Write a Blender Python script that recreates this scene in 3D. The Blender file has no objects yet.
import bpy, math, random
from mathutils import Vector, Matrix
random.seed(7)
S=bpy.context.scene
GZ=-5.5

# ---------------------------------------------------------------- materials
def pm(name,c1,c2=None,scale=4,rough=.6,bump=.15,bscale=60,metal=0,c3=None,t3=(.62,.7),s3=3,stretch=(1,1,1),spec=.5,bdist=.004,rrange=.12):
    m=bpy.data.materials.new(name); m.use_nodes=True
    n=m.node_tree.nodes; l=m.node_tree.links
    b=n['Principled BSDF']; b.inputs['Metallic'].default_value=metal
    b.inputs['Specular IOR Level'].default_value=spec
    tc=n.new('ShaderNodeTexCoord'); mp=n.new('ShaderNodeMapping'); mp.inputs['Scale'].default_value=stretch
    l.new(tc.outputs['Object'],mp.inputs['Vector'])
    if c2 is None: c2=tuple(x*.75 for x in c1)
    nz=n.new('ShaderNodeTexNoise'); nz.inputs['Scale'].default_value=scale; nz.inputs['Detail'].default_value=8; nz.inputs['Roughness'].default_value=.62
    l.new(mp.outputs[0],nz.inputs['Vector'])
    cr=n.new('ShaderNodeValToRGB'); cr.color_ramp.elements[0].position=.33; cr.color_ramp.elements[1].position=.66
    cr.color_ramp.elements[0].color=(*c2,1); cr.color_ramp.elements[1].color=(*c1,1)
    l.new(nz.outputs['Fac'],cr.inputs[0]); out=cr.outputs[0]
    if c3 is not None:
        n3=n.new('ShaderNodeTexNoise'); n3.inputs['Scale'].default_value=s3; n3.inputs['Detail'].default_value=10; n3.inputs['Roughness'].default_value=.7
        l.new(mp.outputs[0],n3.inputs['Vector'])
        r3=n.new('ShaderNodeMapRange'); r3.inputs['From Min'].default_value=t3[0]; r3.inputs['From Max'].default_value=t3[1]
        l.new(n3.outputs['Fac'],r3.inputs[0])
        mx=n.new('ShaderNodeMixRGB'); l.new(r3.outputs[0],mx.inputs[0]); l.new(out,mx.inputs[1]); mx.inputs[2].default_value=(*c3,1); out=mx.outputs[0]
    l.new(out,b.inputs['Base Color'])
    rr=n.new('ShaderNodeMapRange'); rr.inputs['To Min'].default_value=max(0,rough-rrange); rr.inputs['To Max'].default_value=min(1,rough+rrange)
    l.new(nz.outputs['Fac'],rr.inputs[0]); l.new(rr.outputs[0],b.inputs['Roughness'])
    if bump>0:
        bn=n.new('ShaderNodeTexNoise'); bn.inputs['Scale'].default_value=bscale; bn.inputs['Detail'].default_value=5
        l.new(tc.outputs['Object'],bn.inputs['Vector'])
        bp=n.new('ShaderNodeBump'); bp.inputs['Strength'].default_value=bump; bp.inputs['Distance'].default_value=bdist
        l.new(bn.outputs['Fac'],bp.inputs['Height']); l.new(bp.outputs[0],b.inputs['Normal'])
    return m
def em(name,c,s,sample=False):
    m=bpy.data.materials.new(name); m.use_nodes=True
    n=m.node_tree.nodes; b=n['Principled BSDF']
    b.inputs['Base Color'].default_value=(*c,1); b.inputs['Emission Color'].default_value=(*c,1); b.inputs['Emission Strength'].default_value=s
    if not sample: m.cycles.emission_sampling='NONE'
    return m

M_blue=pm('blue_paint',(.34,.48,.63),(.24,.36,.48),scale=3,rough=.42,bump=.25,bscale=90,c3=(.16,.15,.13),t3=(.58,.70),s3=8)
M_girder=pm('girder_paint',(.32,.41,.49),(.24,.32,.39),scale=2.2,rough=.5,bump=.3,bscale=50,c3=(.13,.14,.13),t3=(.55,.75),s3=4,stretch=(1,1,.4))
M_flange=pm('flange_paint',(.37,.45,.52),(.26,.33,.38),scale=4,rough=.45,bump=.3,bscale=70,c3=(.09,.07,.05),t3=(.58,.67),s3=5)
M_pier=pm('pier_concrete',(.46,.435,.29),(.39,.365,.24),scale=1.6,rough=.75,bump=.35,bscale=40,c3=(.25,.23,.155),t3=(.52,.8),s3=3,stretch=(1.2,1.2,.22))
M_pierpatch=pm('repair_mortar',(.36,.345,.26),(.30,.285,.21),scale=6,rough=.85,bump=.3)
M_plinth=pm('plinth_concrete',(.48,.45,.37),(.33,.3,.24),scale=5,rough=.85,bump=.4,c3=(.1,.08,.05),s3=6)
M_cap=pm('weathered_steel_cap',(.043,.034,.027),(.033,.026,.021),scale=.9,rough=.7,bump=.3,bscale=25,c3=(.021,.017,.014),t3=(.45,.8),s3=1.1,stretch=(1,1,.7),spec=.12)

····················

(THE PROBLEM) Take the material above and return all of it exactly.

(COMPLETE RESPONSE)
Write a Blender Python script that recreates this scene in 3D. The Blender file has no objects yet.
import bpy, math, random
from mathutils import Vector, Matrix
random.seed(7)
S=bpy.context.scene
GZ=-5.5

# ---------------------------------------------------------------- materials
def pm(name,c1,c2=None,scale=4,rough=.6,bump=.15,bscale=60,metal=0,c3=None,t3=(.62,.7),s3=3,stretch=(1,1,1),spec=.5,bdist=.004,rrange=.12):
    m=bpy.data.materials.new(name); m.use_nodes=True
    n=m.node_tree.nodes; l=m.node_tree.links
    b=n['Principled BSDF']; b.inputs['Metallic'].default_value=metal
    b.inputs['Specular IOR Level'].default_value=spec
    tc=n.new('ShaderNodeTexCoord'); mp=n.new('ShaderNodeMapping'); mp.inputs['Scale'].default_value=stretch
    l.new(tc.outputs['Object'],mp.inputs['Vector'])
    if c2 is None: c2=tuple(x*.75 for x in c1)
    nz=n.new('ShaderNodeTexNoise'); nz.inputs['Scale'].default_value=scale; nz.inputs['Detail'].default_value=8; nz.inputs['Roughness'].default_value=.62
    l.new(mp.outputs[0],nz.inputs['Vector'])
    cr=n.new('ShaderNodeValToRGB'); cr.color_ramp.elements[0].position=.33; cr.color_ramp.elements[1].position=.66
    cr.color_ramp.elements[0].color=(*c2,1); cr.color_ramp.elements[1].color=(*c1,1)
    l.new(nz.outputs['Fac'],cr.inputs[0]); out=cr.outputs[0]
    if c3 is not None:
        n3=n.new('ShaderNodeTexNoise'); n3.inputs['Scale'].default_value=s3; n3.inputs['Detail'].default_value=10; n3.inputs['Roughness'].default_value=.7
        l.new(mp.outputs[0],n3.inputs['Vector'])
        r3=n.new('ShaderNodeMapRange'); r3.inputs['From Min'].default_value=t3[0]; r3.inputs['From Max'].default_value=t3[1]
        l.new(n3.outputs['Fac'],r3.inputs[0])
        mx=n.new('ShaderNodeMixRGB'); l.new(r3.outputs[0],mx.inputs[0]); l.new(out,mx.inputs[1]); mx.inputs[2].default_value=(*c3,1); out=mx.outputs[0]
    l.new(out,b.inputs['Base Color'])
    rr=n.new('ShaderNodeMapRange'); rr.inputs['To Min'].default_value=max(0,rough-rrange); rr.inputs['To Max'].default_value=min(1,rough+rrange)
    l.new(nz.outputs['Fac'],rr.inputs[0]); l.new(rr.outputs[0],b.inputs['Roughness'])
    if bump>0:
        bn=n.new('ShaderNodeTexNoise'); bn.inputs['Scale'].default_value=bscale; bn.inputs['Detail'].default_value=5
        l.new(tc.outputs['Object'],bn.inputs['Vector'])
        bp=n.new('ShaderNodeBump'); bp.inputs['Strength'].default_value=bump; bp.inputs['Distance'].default_value=bdist
        l.new(bn.outputs['Fac'],bp.inputs['Height']); l.new(bp.outputs[0],b.inputs['Normal'])
    return m
def em(name,c,s,sample=False):
    m=bpy.data.materials.new(name); m.use_nodes=True
    n=m.node_tree.nodes; b=n['Principled BSDF']
    b.inputs['Base Color'].default_value=(*c,1); b.inputs['Emission Color'].default_value=(*c,1); b.inputs['Emission Strength'].default_value=s
    if not sample: m.cycles.emission_sampling='NONE'
    return m

M_blue=pm('blue_paint',(.34,.48,.63),(.24,.36,.48),scale=3,rough=.42,bump=.25,bscale=90,c3=(.16,.15,.13),t3=(.58,.70),s3=8)
M_girder=pm('girder_paint',(.32,.41,.49),(.24,.32,.39),scale=2.2,rough=.5,bump=.3,bscale=50,c3=(.13,.14,.13),t3=(.55,.75),s3=4,stretch=(1,1,.4))
M_flange=pm('flange_paint',(.37,.45,.52),(.26,.33,.38),scale=4,rough=.45,bump=.3,bscale=70,c3=(.09,.07,.05),t3=(.58,.67),s3=5)
M_pier=pm('pier_concrete',(.46,.435,.29),(.39,.365,.24),scale=1.6,rough=.75,bump=.35,bscale=40,c3=(.25,.23,.155),t3=(.52,.8),s3=3,stretch=(1.2,1.2,.22))
M_pierpatch=pm('repair_mortar',(.36,.345,.26),(.30,.285,.21),scale=6,rough=.85,bump=.3)
M_plinth=pm('plinth_concrete',(.48,.45,.37),(.33,.3,.24),scale=5,rough=.85,bump=.4,c3=(.1,.08,.05),s3=6)
M_cap=pm('weathered_steel_cap',(.043,.034,.027),(.033,.026,.021),scale=.9,rough=.7,bump=.3,bscale=25,c3=(.021,.017,.014),t3=(.45,.8),s3=1.1,stretch=(1,1,.7),spec=.12)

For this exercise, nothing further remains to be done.